Work instructions: Only the lines from the line containing "What Blender Python" to the line containing "ZX = np.array([0., 0., 1.])", with both of those lines, are to be repeated exactly. Leave the images out.

A block of data
········
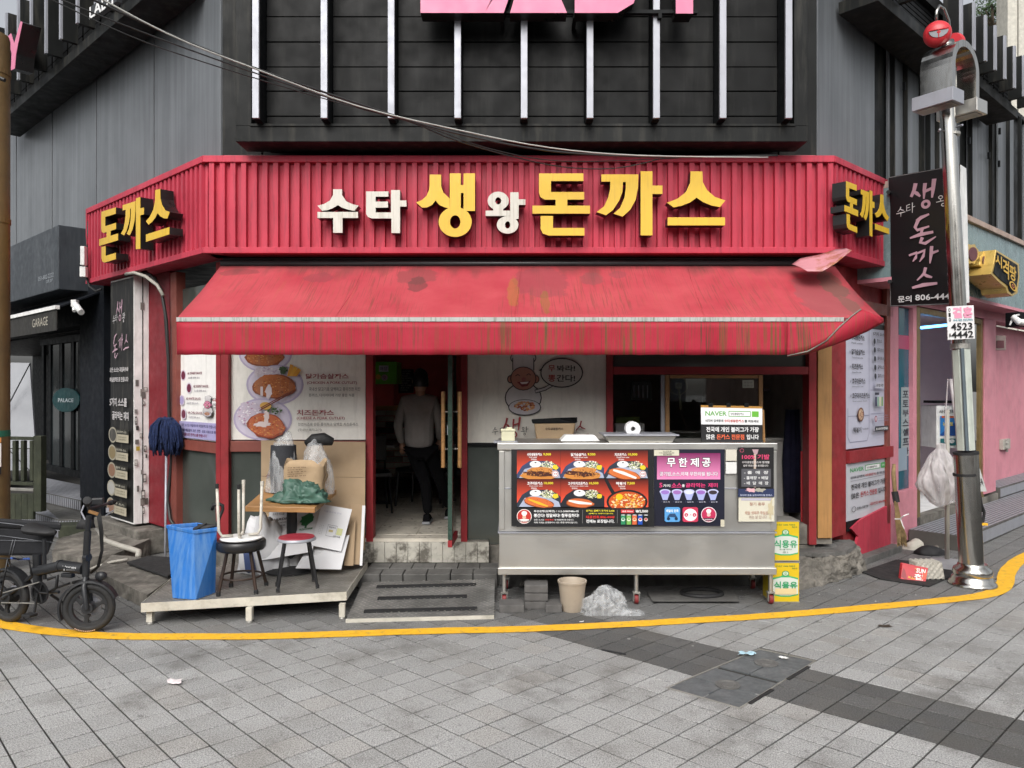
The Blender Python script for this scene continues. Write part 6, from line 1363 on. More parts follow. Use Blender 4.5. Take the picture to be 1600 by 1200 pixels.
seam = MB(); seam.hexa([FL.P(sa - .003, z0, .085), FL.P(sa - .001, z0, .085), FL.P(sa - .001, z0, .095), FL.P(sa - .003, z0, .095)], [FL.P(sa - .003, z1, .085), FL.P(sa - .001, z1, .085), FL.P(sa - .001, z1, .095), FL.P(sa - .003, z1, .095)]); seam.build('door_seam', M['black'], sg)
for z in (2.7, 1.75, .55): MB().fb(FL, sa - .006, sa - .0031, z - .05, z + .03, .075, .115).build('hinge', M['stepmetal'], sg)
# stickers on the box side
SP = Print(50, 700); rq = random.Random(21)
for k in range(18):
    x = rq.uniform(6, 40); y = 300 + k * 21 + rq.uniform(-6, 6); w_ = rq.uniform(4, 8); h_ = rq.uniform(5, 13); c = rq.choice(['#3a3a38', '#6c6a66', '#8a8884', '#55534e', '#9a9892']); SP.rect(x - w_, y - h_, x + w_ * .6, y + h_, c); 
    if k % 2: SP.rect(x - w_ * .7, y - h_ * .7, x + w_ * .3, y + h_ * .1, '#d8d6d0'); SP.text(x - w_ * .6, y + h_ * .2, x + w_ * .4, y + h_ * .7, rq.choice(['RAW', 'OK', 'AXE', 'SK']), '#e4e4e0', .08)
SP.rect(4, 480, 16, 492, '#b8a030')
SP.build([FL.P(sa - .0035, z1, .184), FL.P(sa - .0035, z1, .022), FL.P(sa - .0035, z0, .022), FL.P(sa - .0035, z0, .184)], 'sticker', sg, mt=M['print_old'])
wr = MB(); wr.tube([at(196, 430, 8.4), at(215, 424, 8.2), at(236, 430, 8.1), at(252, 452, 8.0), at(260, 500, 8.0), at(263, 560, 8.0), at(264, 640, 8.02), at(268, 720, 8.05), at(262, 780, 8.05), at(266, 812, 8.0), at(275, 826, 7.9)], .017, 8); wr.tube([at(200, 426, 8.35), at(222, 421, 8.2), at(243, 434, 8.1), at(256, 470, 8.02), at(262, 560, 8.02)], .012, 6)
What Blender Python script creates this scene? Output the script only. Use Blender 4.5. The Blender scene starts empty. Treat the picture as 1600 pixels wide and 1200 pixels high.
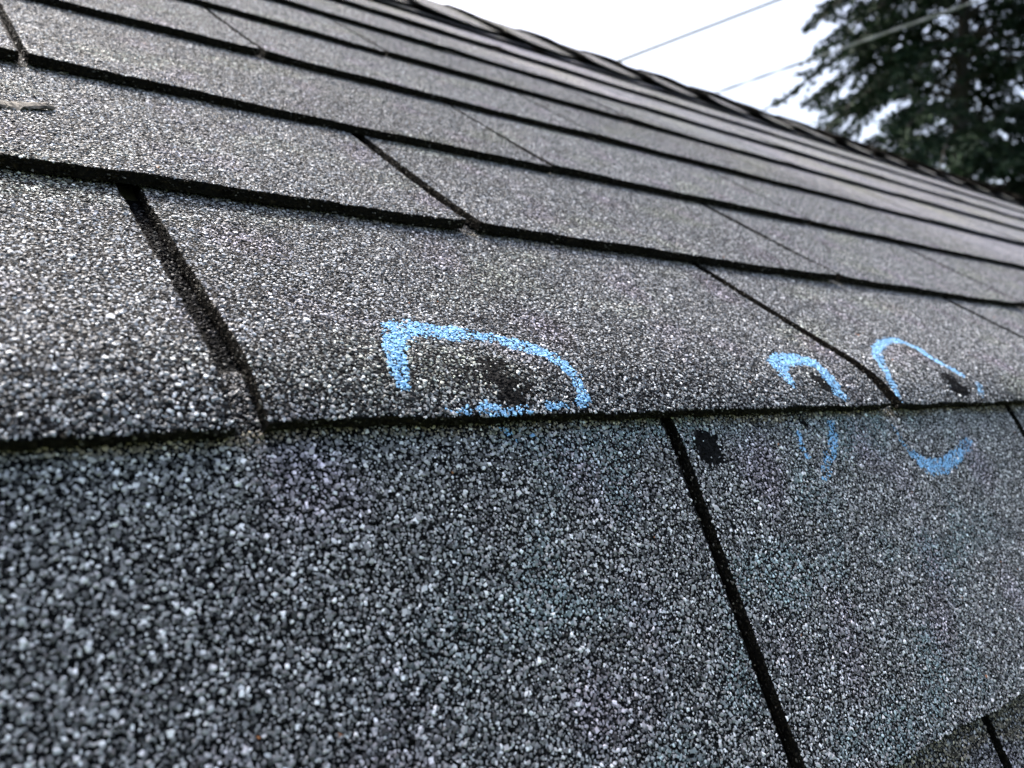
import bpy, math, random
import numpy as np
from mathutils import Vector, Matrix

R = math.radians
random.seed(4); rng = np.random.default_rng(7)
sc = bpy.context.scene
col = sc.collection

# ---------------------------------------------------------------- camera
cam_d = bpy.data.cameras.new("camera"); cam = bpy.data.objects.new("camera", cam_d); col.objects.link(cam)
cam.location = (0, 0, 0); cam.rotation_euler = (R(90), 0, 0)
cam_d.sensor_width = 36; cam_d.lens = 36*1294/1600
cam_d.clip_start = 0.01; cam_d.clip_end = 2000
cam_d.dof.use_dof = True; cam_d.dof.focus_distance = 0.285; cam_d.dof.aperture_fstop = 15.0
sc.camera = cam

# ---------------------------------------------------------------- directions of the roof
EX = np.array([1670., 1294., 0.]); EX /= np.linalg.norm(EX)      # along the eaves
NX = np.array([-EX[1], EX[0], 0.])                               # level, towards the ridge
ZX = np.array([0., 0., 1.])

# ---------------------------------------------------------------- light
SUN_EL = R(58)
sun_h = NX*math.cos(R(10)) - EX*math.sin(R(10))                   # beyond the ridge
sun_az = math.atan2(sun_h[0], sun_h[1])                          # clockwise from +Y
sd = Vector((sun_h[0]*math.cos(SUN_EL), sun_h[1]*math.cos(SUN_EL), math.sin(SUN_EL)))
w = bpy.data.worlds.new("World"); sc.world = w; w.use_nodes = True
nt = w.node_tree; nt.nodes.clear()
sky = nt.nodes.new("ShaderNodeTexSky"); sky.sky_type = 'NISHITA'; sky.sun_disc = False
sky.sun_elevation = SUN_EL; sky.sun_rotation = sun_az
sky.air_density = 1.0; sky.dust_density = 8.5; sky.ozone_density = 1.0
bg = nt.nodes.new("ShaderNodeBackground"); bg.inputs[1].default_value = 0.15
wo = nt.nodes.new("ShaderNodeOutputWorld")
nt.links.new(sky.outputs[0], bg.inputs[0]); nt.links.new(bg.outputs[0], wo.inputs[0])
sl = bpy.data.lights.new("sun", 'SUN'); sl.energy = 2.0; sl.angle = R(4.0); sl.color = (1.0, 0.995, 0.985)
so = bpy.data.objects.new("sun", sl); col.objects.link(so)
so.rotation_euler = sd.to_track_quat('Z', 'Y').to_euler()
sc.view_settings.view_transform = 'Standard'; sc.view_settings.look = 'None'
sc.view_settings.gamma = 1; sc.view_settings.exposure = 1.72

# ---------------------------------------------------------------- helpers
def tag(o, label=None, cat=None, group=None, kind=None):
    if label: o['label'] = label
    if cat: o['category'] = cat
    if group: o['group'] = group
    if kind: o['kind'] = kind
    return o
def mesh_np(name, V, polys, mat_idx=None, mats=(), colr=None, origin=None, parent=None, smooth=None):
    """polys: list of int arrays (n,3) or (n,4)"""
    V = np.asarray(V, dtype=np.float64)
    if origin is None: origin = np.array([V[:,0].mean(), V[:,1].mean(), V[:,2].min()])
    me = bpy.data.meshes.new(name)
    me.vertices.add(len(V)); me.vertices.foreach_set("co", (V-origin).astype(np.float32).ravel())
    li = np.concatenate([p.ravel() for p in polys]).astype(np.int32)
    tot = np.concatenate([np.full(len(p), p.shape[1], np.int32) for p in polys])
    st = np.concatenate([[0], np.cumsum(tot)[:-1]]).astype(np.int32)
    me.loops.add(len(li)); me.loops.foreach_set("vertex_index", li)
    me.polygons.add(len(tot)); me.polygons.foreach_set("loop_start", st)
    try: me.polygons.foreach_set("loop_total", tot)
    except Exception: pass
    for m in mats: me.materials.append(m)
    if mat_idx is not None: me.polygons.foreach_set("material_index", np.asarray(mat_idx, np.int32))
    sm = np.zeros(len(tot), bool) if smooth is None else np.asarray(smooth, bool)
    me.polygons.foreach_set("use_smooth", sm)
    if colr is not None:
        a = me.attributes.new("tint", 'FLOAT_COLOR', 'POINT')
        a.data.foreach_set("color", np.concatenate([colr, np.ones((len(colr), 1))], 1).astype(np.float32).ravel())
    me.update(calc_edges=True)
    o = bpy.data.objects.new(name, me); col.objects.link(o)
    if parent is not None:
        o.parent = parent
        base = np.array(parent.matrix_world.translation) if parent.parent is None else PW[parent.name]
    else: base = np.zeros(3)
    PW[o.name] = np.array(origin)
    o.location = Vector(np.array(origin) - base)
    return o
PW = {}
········
Response:
What Blender Python script creates this scene? Output the script only. Use Blender 4.5. The Blender scene starts empty. Treat the picture as 1600 pixels wide and 1200 pixels high.
import bpy, math, random
import numpy as np
from mathutils import Vector, Matrix

R = math.radians
random.seed(4); rng = np.random.default_rng(7)
sc = bpy.context.scene
col = sc.collection

# ---------------------------------------------------------------- camera
cam_d = bpy.data.cameras.new("camera"); cam = bpy.data.objects.new("camera", cam_d); col.objects.link(cam)
cam.location = (0, 0, 0); cam.rotation_euler = (R(90), 0, 0)
cam_d.sensor_width = 36; cam_d.lens = 36*1294/1600
cam_d.clip_start = 0.01; cam_d.clip_end = 2000
cam_d.dof.use_dof = True; cam_d.dof.focus_distance = 0.285; cam_d.dof.aperture_fstop = 15.0
sc.camera = cam

# ---------------------------------------------------------------- directions of the roof
EX = np.array([1670., 1294., 0.]); EX /= np.linalg.norm(EX)      # along the eaves
NX = np.array([-EX[1], EX[0], 0.])                               # level, towards the ridge
ZX = np.array([0., 0., 1.])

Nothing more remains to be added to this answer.